**Your task**
Include the line with "from mathutils import Vector, Matrix, Euler, noise" and every line before it in the entries below, echoed exactly, but not the pictures.

**Records with scene code**
= = = =
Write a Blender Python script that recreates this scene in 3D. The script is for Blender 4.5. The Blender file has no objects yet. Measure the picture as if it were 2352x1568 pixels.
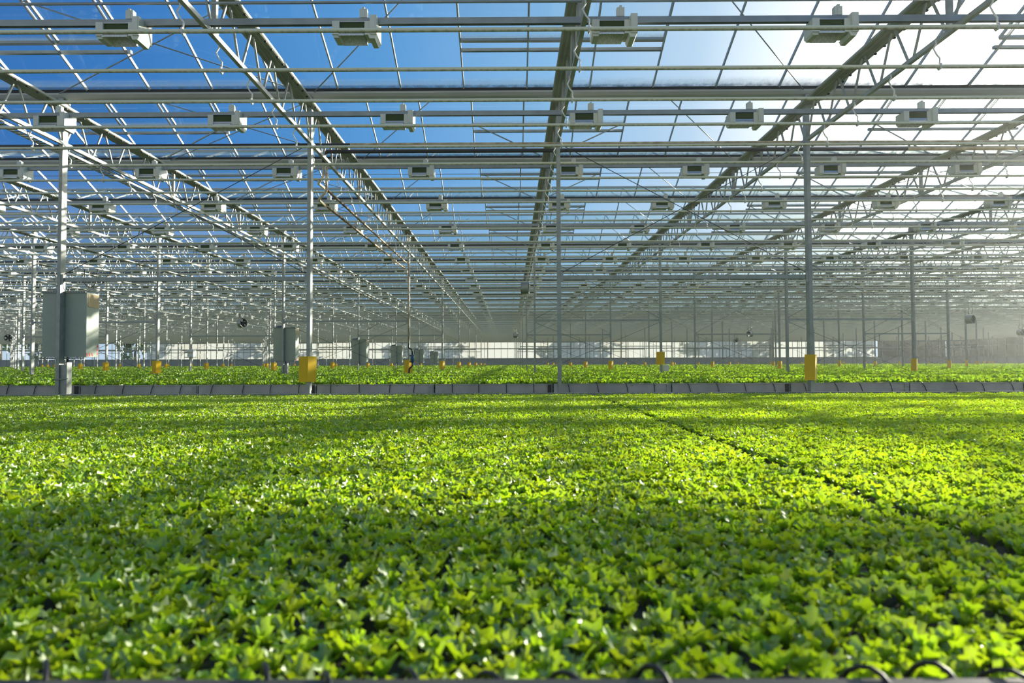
import bpy, bmesh, math, random
from math import pi, sin, cos, tan, atan2, radians, sqrt
from mathutils import Vector, Matrix, Euler, noise

random.seed(11)
S = bpy.context.scene
COL = S.collection
CZ = 1.35                      # camera height; all Z below given relative to the camera as R + CZ
FPX = 1568.0                   # focal length in pixels of the 2352 wide frame

# ------------------------------------------------------------------ camera
cam_d = bpy.data.cameras.new('camera')
cam = bpy.data.objects.new('camera', cam_d)
COL.objects.link(cam)
cam_d.sensor_width = 36.0
cam_d.lens = 24.0
cam_d.clip_start = 0.05
cam_d.clip_end = 2000
cam_d.dof.use_dof = True
cam_d.dof.focus_distance = 10.0
cam_d.dof.aperture_fstop = 3.0
cam_d.shift_x = 0.0048
PITCH, YAW, ROLL = radians(1.90), radians(0.24), radians(-0.21)
M = Matrix.Rotation(YAW, 4, 'Z') @ Matrix.Rotation(pi/2 + PITCH, 4, 'X') @ Matrix.Rotation(ROLL, 4, 'Z')
cam.matrix_world = Matrix.Translation((0, 0, CZ)) @ M
S.camera = cam
MI = cam.matrix_world.inverted()

def proj(x, y, z):
    p = MI @ Vector((x, y, z))
    if p.z > -0.05: return None
    return (1176 - 11.3 + FPX*p.x/-p.z, 784 - FPX*p.y/-p.z)

def inview(x, y, z, m=0):
    p = proj(x, y, z)
    return p is not None and -m < p[0] < 2352+m and -m < p[1] < 1568+m

# ------------------------------------------------------------------ sun, sky, exposure
SUN_AZ, SUN_EL = radians(49.5), radians(14.0)     # azimuth to the right of the view axis
sun_dir = Vector((sin(SUN_AZ)*cos(SUN_EL), cos(SUN_AZ)*cos(SUN_EL), sin(SUN_EL)))
sun_d = bpy.data.lights.new('sun', 'SUN')
sun_d.energy = 13.0
sun_d.color = (1.0, 0.93, 0.80)
sun_d.angle = radians(0.53)
sun = bpy.data.objects.new('sun', sun_d)
COL.objects.link(sun)
sun.rotation_euler = sun_dir.to_track_quat('Z', 'Y').to_euler()

world = bpy.data.worlds.new('sky')
S.world = world
world.use_nodes = True
wn, wl = world.node_tree.nodes, world.node_tree.links
wn.clear()
tc = wn.new('ShaderNodeTexCoord')
nrm = wn.new('ShaderNodeVectorMath'); nrm.operation = 'NORMALIZE'
wl.new(tc.outputs['Generated'], nrm.inputs[0])
dot = wn.new('ShaderNodeVectorMath'); dot.operation = 'DOT_PRODUCT'
dot.inputs[1].default_value = sun_dir
wl.new(nrm.outputs[0], dot.inputs[0])
ang = wn.new('ShaderNodeMath'); ang.operation = 'ARCCOSINE'; ang.use_clamp = False
wl.new(dot.outputs['Value'], ang.inputs[0])
ramp = wn.new('ShaderNodeValToRGB')           # colour by angle from the sun (0..90 degrees)
mr = wn.new('ShaderNodeMapRange'); mr.inputs[1].default_value = 0; mr.inputs[2].default_value = pi
wl.new(ang.outputs[0], mr.inputs[0]); wl.new(mr.outputs[0], ramp.inputs[0])
cr = ramp.color_ramp
SKY = [(0.0, (20.0, 18.5, 16.0)), (0.075, (6.0, 5.9, 5.6)), (0.135, (1.30, 1.34, 1.36)), (0.185, (0.55, 0.75, 0.97)), (0.245, (0.27, 0.54, 0.88)),
       (0.32, (0.11, 0.35, 0.74)), (0.415, (0.045, 0.21, 0.58)), (0.50, (0.035, 0.16, 0.48)), (0.62, (0.36, 0.41, 0.43)), (1.0, (0.56, 0.58, 0.56))]
cr.elements[0].position = SKY[0][0]; cr.elements[0].color = (*SKY[0][1], 1)
cr.elements[1].position = SKY[-1][0]; cr.elements[1].color = (*SKY[-1][1], 1)
for p, c in SKY[1:-1]:
    e = cr.elements.new(p); e.color = (*c, 1)
sepz = wn.new('ShaderNodeSeparateXYZ'); wl.new(nrm.outputs[0], sepz.inputs[0])
mrz = wn.new('ShaderNodeMapRange'); mrz.inputs[1].default_value = 0.0; mrz.inputs[2].default_value = 0.27
mrz.inputs[3].default_value = 1.0; mrz.inputs[4].default_value = 0.0
wl.new(sepz.outputs['Z'], mrz.inputs[0])
pw = wn.new('ShaderNodeMath'); pw.operation = 'POWER'; pw.inputs[1].default_value = 1.5
wl.new(mrz.outputs[0], pw.inputs[0])
mixh = wn.new('ShaderNodeMix'); mixh.data_type = 'RGBA'
wl.new(pw.outputs[0], mixh.inputs[0]); wl.new(ramp.outputs[0], mixh.inputs[6])
mixh.inputs[7].default_value = (0.66, 0.84, 1.0, 1)
bg = wn.new('ShaderNodeBackground'); bg.inputs[1].default_value = 1.0
wl.new(mixh.outputs[2], bg.inputs[0])
wo = wn.new('ShaderNodeOutputWorld'); wl.new(bg.outputs[0], wo.inputs[0])

S.view_settings.view_transform = 'Standard'
S.view_settings.look = 'None'
S.view_settings.exposure = 0.0
S.view_settings.gamma = 1.0
S.view_settings.use_curve_mapping = False
cy = S.cycles
cy.max_bounces = 10; cy.diffuse_bounces = 3; cy.glossy_bounces = 3; cy.transmission_bounces = 4
cy.transparent_max_bounces = 48; cy.volume_bounces = 0
cy.use_denoising = True
cy.caustics_reflective = False; cy.caustics_refractive = False
cy.sample_clamp_indirect = 6.0

# ------------------------------------------------------------------ materials
def mat(name):
    m = bpy.data.materials.new(name); m.use_nodes = True
    nt = m.node_tree; nt.nodes.clear()
    out = nt.nodes.new('ShaderNodeOutputMaterial')
    return m, nt.nodes, nt.links, out

def rgba(c): return (c[0], c[1], c[2], 1)

def solid(name, c, rough=0.5, metal=0.0, var=0.12, scale=6.0, spec=0.4, c2=None):
    m, n, l, out = mat(name)
    b = n.new('ShaderNodeBsdfPrincipled')
    b.inputs['Roughness'].default_value = rough
    b.inputs['Metallic'].default_value = metal
    b.inputs['Specular IOR Level'].default_value = spec
    if var > 0:
        t = n.new('ShaderNodeTexCoord'); nz = n.new('ShaderNodeTexNoise')
        nz.inputs['Scale'].default_value = scale; nz.inputs['Detail'].default_value = 4
        l.new(t.outputs['Object'], nz.inputs['Vector'])
        r = n.new('ShaderNodeValToRGB')
        r.color_ramp.elements[0].position = 0.3; r.color_ramp.elements[1].position = 0.7
        d = c2 if c2 else tuple(x*(1-var) for x in c)
        r.color_ramp.elements[0].color = rgba(d); r.color_ramp.elements[1].color = rgba(tuple(min(1, x*(1+var*0.5)) for x in c))
        l.new(nz.outputs['Fac'], r.inputs[0]); l.new(r.outputs[0], b.inputs['Base Color'])
    else:
        b.inputs['Base Color'].default_value = rgba(c)
    l.new(b.outputs[0], out.inputs[0])
    return m

M_GALV = solid('galvanised_steel', (0.35, 0.37, 0.34), 0.45, 0.35, 0.2, 9.0)
M_TRUSS = solid('truss_steel', (0.37, 0.39, 0.35), 0.45, 0.15, 0.12, 5.0)
M_CHORD = solid('chord_steel', (0.34, 0.36, 0.30), 0.45, 0.15, 0.15, 4.0)
M_RAIL = solid('rail_steel', (0.33, 0.37, 0.39), 0.38, 0.5, 0.15, 5.0)
M_GUT = solid('gutter_aluminium', (0.52, 0.53, 0.51), 0.45, 0.2, 0.08, 2.0)
M_RUBBER = solid('black_rubber', (0.03, 0.03, 0.03), 0.6, 0, 0.0)
M_BAR = solid('white_bar', (0.50, 0.52, 0.52), 0.30, 0.3, 0.05, 5.0)
M_WHITE = solid('white_plastic', (0.78, 0.78, 0.74), 0.4, 0, 0.04, 8.0)
M_CREAM = solid('cream_housing', (0.68, 0.70, 0.63), 0.45, 0, 0.05, 8.0)
M_BOX = solid('grey_green_enamel', (0.40, 0.45, 0.37), 0.45, 0, 0.04, 8.0)
M_TAN = solid('cardboard_tan', (0.52, 0.40, 0.22), 0.6, 0, 0.15, 20.0)
M_RED = solid('red_tape', (0.75, 0.10, 0.10), 0.4, 0, 0.0)
M_BLUE = solid('dark_blue_plastic', (0.012, 0.06, 0.12), 0.4, 0, 0.1)
M_VALVE = solid('blue_valve', (0.01, 0.10, 0.20), 0.4, 0, 0.1)
M_BLACK = solid('black_hose', (0.025, 0.026, 0.025), 0.4, 0, 0.1)
M_DKPIPE = solid('dark_pipe', (0.055, 0.050, 0.048), 0.45, 0.1, 0.25, 3.0)
M_RUST = solid('rusty_pipe', (0.58, 0.42, 0.27), 0.6, 0.1, 0.3, 4.0, c2=(0.07, 0.05, 0.04))
M_STAIN = solid('stained_cream_pipe', (0.66, 0.60, 0.44), 0.55, 0.0, 0.3, 5.0, c2=(0.40, 0.28, 0.16))
M_YEL = solid('yellow_sheet', (0.80, 0.50, 0.0), 0.45, 0, 0.05, 6.0)
M_RIM = solid('dark_rim', (0.10, 0.09, 0.075), 0.6, 0, 0.2, 8.0)
M_CONC = solid('concrete_panel', (0.50, 0.49, 0.44), 0.7, 0, 0.22, 3.0)
M_FLOOR = solid('concrete_floor', (0.30, 0.31, 0.29), 0.8, 0, 0.2, 1.0)
M_GROUND = solid('ground_outside', (0.13, 0.17, 0.07), 0.9, 0, 0.3, 0.2)
M_SOIL = solid('dark_plug_tray', (0.028, 0.030, 0.026), 0.7, 0, 0.3, 30.0)
M_PANEL = solid('blue_grey_panel', (0.36, 0.41, 0.42), 0.5, 0, 0.10, 0.6)
M_BARK = solid('bark', (0.10, 0.075, 0.05), 0.9, 0, 0.3, 3.0)
M_DKGL = solid('painted_reflection_glass', (0.06, 0.085, 0.03), 0.5, 0.0, 0.15, 4.0, 0.15)  # green of the mirrored plants is put into the base colour
M_HAMMER = solid('hammered_aluminium', (0.88, 0.88, 0.82), 0.4, 0.2, 0.25, 60.0)
M_SILVER = solid('silver_reflector', (0.50, 0.54, 0.58), 0.35, 0.6, 0.05, 8.0)

# cream heating pipe with brown dirt gathering along the underside
def make_pipe_mat():
    m, n, l, out = mat('cream_pipe')
    b = n.new('ShaderNodeBsdfPrincipled'); b.inputs['Roughness'].default_value = 0.42
    t = n.new('ShaderNodeTexCoord'); sp = n.new('ShaderNodeSeparateXYZ')
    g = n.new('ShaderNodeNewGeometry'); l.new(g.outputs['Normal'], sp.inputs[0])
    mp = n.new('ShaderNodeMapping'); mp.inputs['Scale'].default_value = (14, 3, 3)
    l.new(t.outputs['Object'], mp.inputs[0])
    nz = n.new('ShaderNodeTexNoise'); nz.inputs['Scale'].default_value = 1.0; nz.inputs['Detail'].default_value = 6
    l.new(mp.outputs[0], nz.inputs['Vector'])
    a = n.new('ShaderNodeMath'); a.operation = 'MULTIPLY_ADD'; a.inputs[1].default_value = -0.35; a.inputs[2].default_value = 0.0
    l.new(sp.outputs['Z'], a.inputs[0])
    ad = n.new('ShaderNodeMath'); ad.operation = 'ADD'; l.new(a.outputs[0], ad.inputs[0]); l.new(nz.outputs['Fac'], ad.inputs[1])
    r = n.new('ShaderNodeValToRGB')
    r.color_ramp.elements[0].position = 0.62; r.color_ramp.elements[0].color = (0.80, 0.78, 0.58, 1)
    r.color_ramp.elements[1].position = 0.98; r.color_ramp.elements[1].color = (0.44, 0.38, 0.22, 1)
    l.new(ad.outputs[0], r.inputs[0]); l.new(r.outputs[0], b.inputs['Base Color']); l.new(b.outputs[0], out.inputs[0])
    return m
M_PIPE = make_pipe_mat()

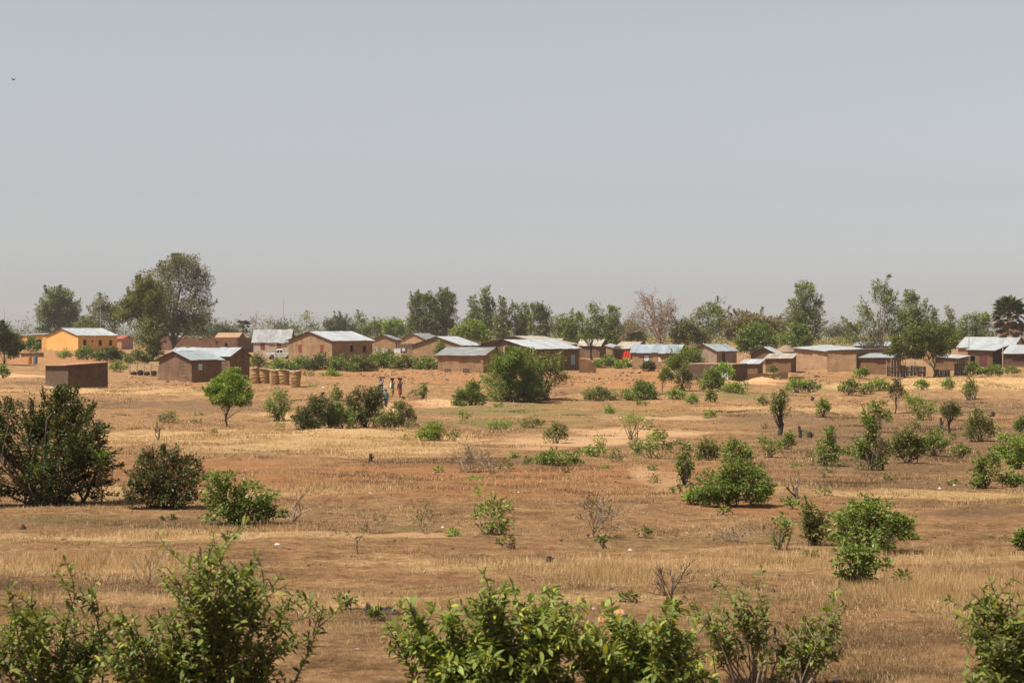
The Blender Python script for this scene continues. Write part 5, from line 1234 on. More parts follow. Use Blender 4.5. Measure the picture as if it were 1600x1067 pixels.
def near_shrub(name, label, bx, by, tips, leaf='lf_near', n_single=220, seed=1, ln=.098, aspect=.36, spacing=.021, extra=10, side=4, bark='bark', depth=.45, stem_r=.012, bare=.36):
    """tips: photo positions reached by the leafy shoots; base at photo (bx, by) on the ground"""
    rg = random.Random(seed)
    b = gp(bx, by); d = b.y; s = F / d
    e = empty(name, b, label, 'shrub', 'leafy shrubs in the foreground')
    wood = MB(); leaves = []
    tl = []
    for tx, ty in tips:
        for j in range(1 + (rg.random() < .5)):
            tl.append((tx + rg.uniform(-9, 9) * j, ty + abs(rg.uniform(0, 26)) * j))
    xs = [t[0] for t in tips]; ys = [t[1] for t in tips]
    for _ in range(extra):
        t = rg.choice(tips)
        tl.append((bx + (t[0] - bx) * rg.uniform(.3, .95), by + (t[1] - by) * rg.uniform(.35, .85)))
    def shoot(p0, p1, r, lv, bare_f):
        ax = p1 - p0; L_ = ax.length
        if L_ < .03: return
        bend = Vector((rg.uniform(-1, 1), rg.uniform(-1, 1), rg.uniform(-.2, .8))) * L_ * .10
        n = 7
        pts = []
        for i in range(n):
            t = i / (n - 1)
            pts.append(p0 + ax * t + bend * (4 * t * (1 - t)))
        wood.tube(pts, [max(.0045, r * (1 - .75 * i / (n - 1))) for i in range(n)], 5, cap=False)
        # leaves along the shoot, spiralling
        k = int(L_ * (1 - bare_f) / spacing); ph = rg.uniform(0, 6.28)
        for i in range(k):
            t = bare_f + (1 - bare_f) * (i + rg.random() * .6) / max(k, 1)
            f = t * (n - 1); i0 = min(int(f), n - 2)
            p = pts[i0].lerp(pts[i0 + 1], f - i0)
            tg = (pts[i0 + 1] - pts[i0]).normalized()
            ph += 2.4 + rg.uniform(-.4, .4)
            ref = Vector((0, 0, 1)).cross(tg)
            ref = ref.normalized() if ref.length > .05 else Vector((1, 0, 0))
            o2 = tg.cross(ref)
            rad = ref * math.cos(ph) + o2 * math.sin(ph)
            dirn = (tg * rg.uniform(.35, .9) + rad * rg.uniform(.7, 1.1) + Vector((0, 0, rg.uniform(-.45, .2)))).normalized()
            sz = rg.uniform(.42, 1.28) * (1.0 - .35 * max(0, t - .8) / .2)
            leaves.append((p, dirn, sz, rg.uniform(-.7, .7)))
        if lv > 0:
            for j in range(side):
                t = rg.uniform(.45, .95); f = t * (n - 1); i0 = min(int(f), n - 2)
                p = pts[i0].lerp(pts[i0 + 1], f - i0)
                dv = (ax.normalized() * .8 + Vector((rg.uniform(-1, 1), rg.uniform(-1, 1), rg.uniform(-.35, .45)))).normalized()
                shoot(p, p + dv * L_ * rg.uniform(.16, .34), r * .5, lv - 1, .1)
    for tx, ty in tl:
        dy = rg.uniform(-depth, depth)
        ty += 5
        p1 = Vector(((tx - 800) / F * (d + dy), d + dy, EYE + (HY - ty) / F * (d + dy))) - b
        p0 = Vector((rg.gauss(0, .10) + p1.x * .38, rg.gauss(0, .10), -.05))
        shoot(p0, p1, stem_r * rg.uniform(.7, 1.15), 1, bare)
    wood.build('stems', M[bark], e)
    mats = [big_leaf('leaf', ln, ln * aspect * k, c, M[leaf]) for k, c in ((1, .10), (1.15, .25), (.85, .38), (1.05, .18))]
    # nearest leaves first
    leaves.sort(key=lambda q: q[0].y - .15 * q[0].z)
    T = []
    for i, (p, dirn, sz, roll) in enumerate(leaves):
        x = dirn; up_ = Vector((0, 0, 1))
        y = up_.cross(x); y = y.normalized() if y.length > 1e-3 else Vector((0, 1, 0))
        z = x.cross(y)
        mt = Matrix((x, y, z)).transposed().to_4x4() @ Matrix.Rotation(roll, 4, 'X')
        mt = Matrix.Translation(p) @ mt @ Matrix.Scale(sz, 4)
        T.append(mt)
    step = max(1.0, len(T) / (n_single * 2.2))
    single = set(int(i * step) for i in range(n_single) if int(i * step) < len(T))
    cos = [np.array([v.co[:] for v in m.vertices]) for m in mats]
    fcs = [[tuple(p.vertices) for p in m.polygons] for m in mats]
    Vs, Fs, n0 = [], [], 0
    for i, mt in enumerate(T):
        k = i % 4
        if i in single:
            o = bpy.data.objects.new('leaf', mats[k]); o.parent = e; o.matrix_local = mt; COL.objects.link(o)
        else:
            A = np.array(mt)
            Vs.append(cos[k] @ A[:3, :3].T + A[:3, 3]); Fs.extend([tuple(q + n0 for q in f) for f in fcs[k]]); n0 += len(cos[k])
    me = bpy.data.meshes.new('leaves')
    me.from_pydata(np.concatenate(Vs).tolist(), [], Fs)
    me.polygons.foreach_set('use_smooth', [True] * len(me.polygons)); me.update()
    o = link('leaves', me, M[leaf], e); tag(o, kind='stuff')
    return e

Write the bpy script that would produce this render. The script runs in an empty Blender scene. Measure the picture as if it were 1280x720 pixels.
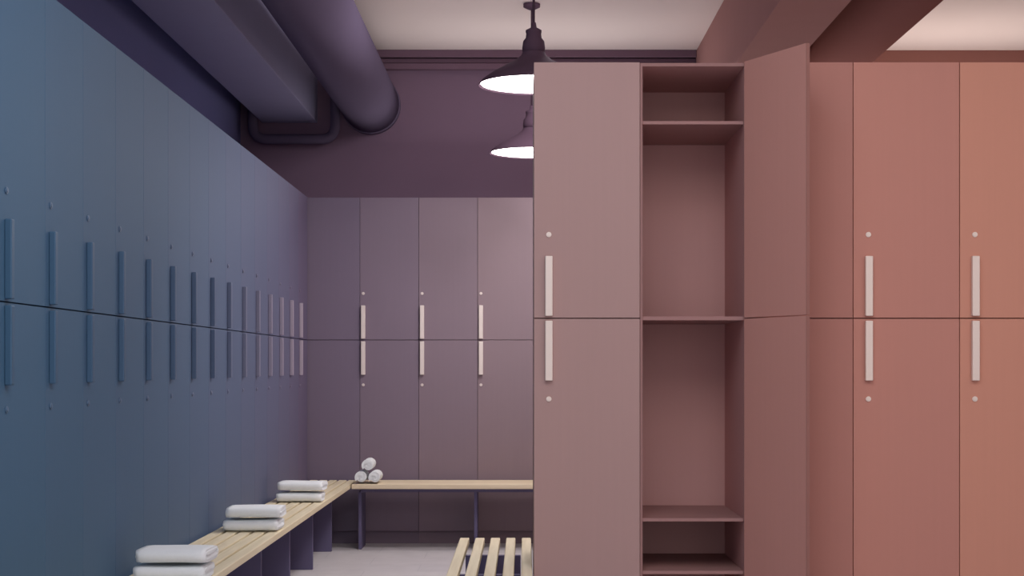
import bpy, bmesh, math, random
from mathutils import Vector, Matrix
random.seed(4)
SC = bpy.context.scene
COL = SC.collection
SC.view_settings.view_transform = 'Standard'
SC.view_settings.look = 'None'
PI = math.pi
CH = 1.15            # camera height
SEAM = CH + .177
TOP = CH + 1.104
CEIL = CH + 2.17

def lin(r, g, b, k=1.0):
    f = lambda c: (c/255/12.92 if c/255 <= .04045 else ((c/255+.055)/1.055)**2.4)*k
    return (f(r), f(g), f(b), 1.0)

# ------------------------------------------------------------ materials
def base_mat(name, rough=.5, metal=0.0):
    m = bpy.data.materials.new(name); m.use_nodes = True
    nt = m.node_tree; b = nt.nodes['Principled BSDF']
    b.inputs['Roughness'].default_value = rough
    b.inputs['Metallic'].default_value = metal
    b.inputs['Specular IOR Level'].default_value = .3
    return m, nt, b

def simple(name, col, rough=.5, metal=0.0, noise=0.0, scale=(8, 8, 8), spec=.3):
    m, nt, b = base_mat(name, rough, metal)
    b.inputs['Specular IOR Level'].default_value = spec
    if noise == 0:
        noise = .03
    tc = nt.nodes.new('ShaderNodeTexCoord'); mp = nt.nodes.new('ShaderNodeMapping')
    mp.inputs['Scale'].default_value = scale
    nz = nt.nodes.new('ShaderNodeTexNoise'); nz.inputs['Scale'].default_value = 1.0; nz.inputs['Detail'].default_value = 4
    mx = nt.nodes.new('ShaderNodeMix'); mx.data_type = 'RGBA'
    nt.links.new(tc.outputs['Object'], mp.inputs['Vector']); nt.links.new(mp.outputs['Vector'], nz.inputs['Vector'])
    nt.links.new(nz.outputs['Fac'], mx.inputs[0])
    mx.inputs[6].default_value = tuple(c*(1-noise) for c in col[:3]) + (1,)
    mx.inputs[7].default_value = tuple(min(1, c*(1+noise)) for c in col[:3]) + (1,)
    nt.links.new(mx.outputs[2], b.inputs['Base Color'])
    return m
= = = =
**Result of the exercise**
Write a Blender Python script that recreates this scene in 3D. The script is for Blender 4.5. The Blender file has no objects yet. Measure the picture as if it were 2352x1568 pixels.
import bpy, bmesh, math, random
from math import pi, sin, cos, tan, atan2, radians, sqrt
from mathutils import Vector, Matrix, Euler, noise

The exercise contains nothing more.